* DATA SECTION

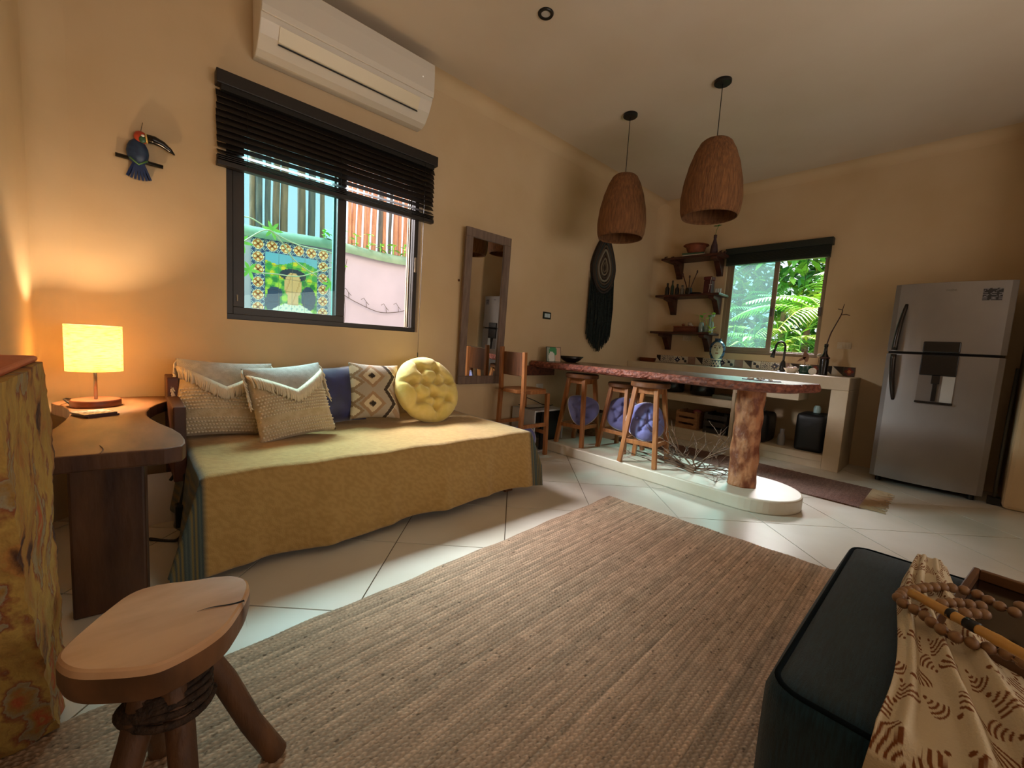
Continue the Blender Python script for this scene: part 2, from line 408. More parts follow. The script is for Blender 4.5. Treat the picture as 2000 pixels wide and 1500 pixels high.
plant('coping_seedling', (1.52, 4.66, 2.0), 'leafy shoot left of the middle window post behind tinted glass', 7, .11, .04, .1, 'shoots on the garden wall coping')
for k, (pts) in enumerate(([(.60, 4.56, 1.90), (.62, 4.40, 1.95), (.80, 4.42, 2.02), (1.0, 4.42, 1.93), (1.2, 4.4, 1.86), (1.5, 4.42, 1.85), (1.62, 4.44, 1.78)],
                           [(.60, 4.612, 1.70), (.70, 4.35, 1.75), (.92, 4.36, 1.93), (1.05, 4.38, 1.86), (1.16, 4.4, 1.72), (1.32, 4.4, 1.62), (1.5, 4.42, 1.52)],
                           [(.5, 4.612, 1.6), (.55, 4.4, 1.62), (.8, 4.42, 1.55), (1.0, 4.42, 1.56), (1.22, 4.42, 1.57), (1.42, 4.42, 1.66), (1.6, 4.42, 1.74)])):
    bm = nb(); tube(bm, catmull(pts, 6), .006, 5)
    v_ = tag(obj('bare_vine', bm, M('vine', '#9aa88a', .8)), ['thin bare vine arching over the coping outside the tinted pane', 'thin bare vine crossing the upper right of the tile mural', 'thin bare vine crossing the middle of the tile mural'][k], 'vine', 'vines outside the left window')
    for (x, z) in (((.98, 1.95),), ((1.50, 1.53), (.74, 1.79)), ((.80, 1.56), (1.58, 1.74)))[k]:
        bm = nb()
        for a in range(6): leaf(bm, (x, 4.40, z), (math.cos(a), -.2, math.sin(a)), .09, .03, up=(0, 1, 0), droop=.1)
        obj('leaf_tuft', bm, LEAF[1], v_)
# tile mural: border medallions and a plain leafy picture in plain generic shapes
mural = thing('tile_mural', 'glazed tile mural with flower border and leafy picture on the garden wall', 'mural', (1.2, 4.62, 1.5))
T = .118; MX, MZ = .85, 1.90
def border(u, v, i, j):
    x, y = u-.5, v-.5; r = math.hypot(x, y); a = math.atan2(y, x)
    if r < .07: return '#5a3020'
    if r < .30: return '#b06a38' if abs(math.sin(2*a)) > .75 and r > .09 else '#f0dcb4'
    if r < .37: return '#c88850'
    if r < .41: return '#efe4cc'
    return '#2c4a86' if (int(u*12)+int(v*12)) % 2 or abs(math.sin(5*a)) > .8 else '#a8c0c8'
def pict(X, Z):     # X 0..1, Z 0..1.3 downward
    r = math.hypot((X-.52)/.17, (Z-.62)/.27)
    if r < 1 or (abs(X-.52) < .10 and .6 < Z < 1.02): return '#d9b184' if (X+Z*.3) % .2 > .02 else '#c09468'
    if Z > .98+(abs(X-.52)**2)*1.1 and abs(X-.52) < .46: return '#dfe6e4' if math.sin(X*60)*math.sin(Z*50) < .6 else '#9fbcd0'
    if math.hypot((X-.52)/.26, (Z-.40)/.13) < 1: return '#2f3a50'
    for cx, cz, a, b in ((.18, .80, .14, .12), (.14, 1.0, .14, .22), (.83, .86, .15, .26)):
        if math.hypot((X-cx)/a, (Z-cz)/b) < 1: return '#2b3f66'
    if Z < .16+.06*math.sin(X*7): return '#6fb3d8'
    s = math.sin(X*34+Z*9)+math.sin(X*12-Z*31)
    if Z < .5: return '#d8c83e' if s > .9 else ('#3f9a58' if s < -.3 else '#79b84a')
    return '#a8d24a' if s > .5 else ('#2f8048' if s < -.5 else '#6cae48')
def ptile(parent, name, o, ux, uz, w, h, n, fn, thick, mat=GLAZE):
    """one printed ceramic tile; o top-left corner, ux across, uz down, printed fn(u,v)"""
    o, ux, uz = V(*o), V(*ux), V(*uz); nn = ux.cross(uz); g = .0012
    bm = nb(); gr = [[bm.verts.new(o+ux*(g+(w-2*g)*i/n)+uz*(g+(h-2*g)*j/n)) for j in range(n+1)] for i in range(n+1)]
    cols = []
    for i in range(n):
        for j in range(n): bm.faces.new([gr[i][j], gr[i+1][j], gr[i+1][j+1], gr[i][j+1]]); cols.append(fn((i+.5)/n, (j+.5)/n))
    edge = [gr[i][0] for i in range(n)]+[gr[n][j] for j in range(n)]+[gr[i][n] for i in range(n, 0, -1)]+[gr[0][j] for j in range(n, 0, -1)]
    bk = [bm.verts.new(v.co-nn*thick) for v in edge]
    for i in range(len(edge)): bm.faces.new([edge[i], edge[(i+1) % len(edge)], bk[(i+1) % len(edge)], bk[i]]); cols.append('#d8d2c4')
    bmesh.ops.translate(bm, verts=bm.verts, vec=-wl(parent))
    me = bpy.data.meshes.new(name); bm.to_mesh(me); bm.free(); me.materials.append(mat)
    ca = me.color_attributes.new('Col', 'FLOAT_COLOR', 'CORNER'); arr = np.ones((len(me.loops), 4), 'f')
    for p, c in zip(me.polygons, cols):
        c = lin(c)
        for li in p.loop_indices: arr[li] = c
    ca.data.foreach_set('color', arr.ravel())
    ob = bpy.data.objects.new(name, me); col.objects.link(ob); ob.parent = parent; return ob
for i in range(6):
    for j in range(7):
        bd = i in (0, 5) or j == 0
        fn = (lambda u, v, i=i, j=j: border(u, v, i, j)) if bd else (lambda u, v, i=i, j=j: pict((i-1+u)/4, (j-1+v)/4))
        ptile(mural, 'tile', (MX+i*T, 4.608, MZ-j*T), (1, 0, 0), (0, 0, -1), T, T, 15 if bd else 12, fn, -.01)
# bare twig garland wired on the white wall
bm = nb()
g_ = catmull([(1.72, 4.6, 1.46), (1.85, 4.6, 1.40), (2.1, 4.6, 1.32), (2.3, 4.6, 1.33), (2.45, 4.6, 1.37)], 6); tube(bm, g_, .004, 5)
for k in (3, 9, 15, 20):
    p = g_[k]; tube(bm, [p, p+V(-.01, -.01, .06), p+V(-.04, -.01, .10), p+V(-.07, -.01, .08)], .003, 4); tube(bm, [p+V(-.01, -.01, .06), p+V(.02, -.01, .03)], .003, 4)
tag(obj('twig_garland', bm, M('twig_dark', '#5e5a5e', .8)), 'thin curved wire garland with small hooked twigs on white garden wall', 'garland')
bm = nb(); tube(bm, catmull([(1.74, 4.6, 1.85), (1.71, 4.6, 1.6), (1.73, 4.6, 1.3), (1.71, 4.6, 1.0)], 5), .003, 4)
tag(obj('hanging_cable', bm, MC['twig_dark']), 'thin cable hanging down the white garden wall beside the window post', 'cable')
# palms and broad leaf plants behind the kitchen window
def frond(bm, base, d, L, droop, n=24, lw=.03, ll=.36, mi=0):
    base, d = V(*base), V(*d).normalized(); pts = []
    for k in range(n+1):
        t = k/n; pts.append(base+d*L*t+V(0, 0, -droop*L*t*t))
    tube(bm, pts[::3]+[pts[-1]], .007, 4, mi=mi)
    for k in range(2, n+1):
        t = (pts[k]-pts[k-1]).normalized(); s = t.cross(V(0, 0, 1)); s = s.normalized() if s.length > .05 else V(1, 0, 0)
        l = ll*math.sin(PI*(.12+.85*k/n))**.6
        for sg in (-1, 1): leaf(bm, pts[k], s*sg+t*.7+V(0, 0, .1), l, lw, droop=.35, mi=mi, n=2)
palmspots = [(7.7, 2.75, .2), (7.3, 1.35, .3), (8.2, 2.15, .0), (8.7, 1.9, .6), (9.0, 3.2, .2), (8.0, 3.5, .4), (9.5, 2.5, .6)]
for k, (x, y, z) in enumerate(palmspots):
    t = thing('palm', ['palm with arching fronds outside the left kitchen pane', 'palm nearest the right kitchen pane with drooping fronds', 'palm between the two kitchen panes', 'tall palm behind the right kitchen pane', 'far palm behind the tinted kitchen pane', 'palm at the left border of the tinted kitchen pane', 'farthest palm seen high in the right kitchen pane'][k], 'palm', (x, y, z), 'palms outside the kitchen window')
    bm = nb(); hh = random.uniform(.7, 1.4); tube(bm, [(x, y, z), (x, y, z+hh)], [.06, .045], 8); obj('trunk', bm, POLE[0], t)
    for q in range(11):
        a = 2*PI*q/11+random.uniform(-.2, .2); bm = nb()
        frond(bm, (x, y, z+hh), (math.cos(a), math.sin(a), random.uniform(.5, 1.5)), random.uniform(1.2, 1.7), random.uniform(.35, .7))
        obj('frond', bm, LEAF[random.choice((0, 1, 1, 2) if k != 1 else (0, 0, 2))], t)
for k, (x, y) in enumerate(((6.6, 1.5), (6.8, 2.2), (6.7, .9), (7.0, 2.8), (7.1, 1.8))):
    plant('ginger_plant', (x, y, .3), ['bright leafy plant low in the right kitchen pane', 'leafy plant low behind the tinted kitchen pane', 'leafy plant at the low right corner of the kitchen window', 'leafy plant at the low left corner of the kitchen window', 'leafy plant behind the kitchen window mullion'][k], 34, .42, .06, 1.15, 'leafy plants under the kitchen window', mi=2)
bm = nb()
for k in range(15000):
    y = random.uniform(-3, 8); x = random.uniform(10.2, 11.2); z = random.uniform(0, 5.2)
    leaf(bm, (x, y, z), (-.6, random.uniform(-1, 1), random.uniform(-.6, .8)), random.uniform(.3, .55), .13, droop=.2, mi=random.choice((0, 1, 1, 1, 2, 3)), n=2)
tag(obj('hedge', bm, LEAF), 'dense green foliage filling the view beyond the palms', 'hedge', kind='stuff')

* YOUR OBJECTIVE
Look over the listing. Pull out every line with the string "picture" in it.

* TASK RESULT
Continue the Blender Python script for this scene: part 2, from line 408. More parts follow. The script is for Blender 4.5. Treat the picture as 2000 pixels wide and 1500 pixels high.
# tile mural: border medallions and a plain leafy picture in plain generic shapes
mural = thing('tile_mural', 'glazed tile mural with flower border and leafy picture on the garden wall', 'mural', (1.2, 4.62, 1.5))